Can’t believe half term is nearly over – hope those of you who got a break enjoyed it and are ready to go again with Challenge 4 on Thursday. It is not over yet though, and here at Cipher Challenge central the Elves are enjoying a restful Sunday listening to podcasts and reading blogs! (They are particularly partial to The Archers Omnibus and have thoroughly earned a break – Christmas is coming and they will be on double duty with Santa and Harry over the next few weeks, so be kind to them!)
Harry’s in-tray this morning contained an interesting article from The Newsletter of (Not Quite) Everything, which does what it says on the tin. This one covered the internet trope “there is no such thing as purple” in a lazy, Saturday morning kind of a way that you might enjoy. I don’t mean the author is lazy, clearly very much the opposite, but it is brilliantly written and a very easy read if you, like Harry, are feeling lazy this morning!)
Harry particularly liked this article as he is currently visiting the Isaac Newton Institute in Cambridge and, of course, Newton was fascinated by light and colour. We think you might like John Elledge’s take on things.
If you are feeling in the mood for something a little more technical try this article in Quanta about the chromatic number of the plane. Think of it as a replacement for the puzzle this week – it is an open problem and as the article shows, amateurs have a chance of making a contribution to it. Unlike our other Sunday puzzles, fame and fortune (or at least, fame) will follow if you can solve it!
Enjoy!
PS, we are NOT endorsing or suggesting you subscribe to the substack, this post is a freebie from the author.
Also, the solution to last week’s puzzle is given below:
Remember that Alice, Bob and Claire want to play table tennis. Since there is only one table and two bats, they decide that whoever loses a game steps out for the next game to let the other person in. The players of the first game are chosen randomly. By the end of their session, Alice has played 17 games, Bob 15 and Claire 10. Who lost the second game?

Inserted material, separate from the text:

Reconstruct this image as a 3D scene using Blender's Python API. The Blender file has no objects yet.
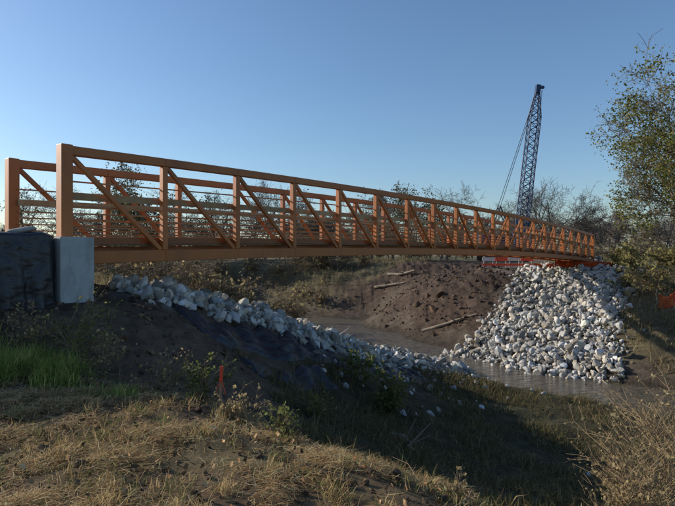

To solve this we first note that the number of games played is (17+15+10)/2 = 21 and that no-one can sit out two games in a row. Grouping the games as {first, second}, {third, fourth} …{19th, 20th}, {21st}
we see that no-one can miss more than 11 games, and they can only sit out 11 if they miss exactly one game in each pair together with the final game. Since Claire won 10 of the 21 games she must have played and lost the penultimate game, which means she sat out the 19th game. She must therefore have lost the 18th and so on. working backwards we see that Claire lost the second game.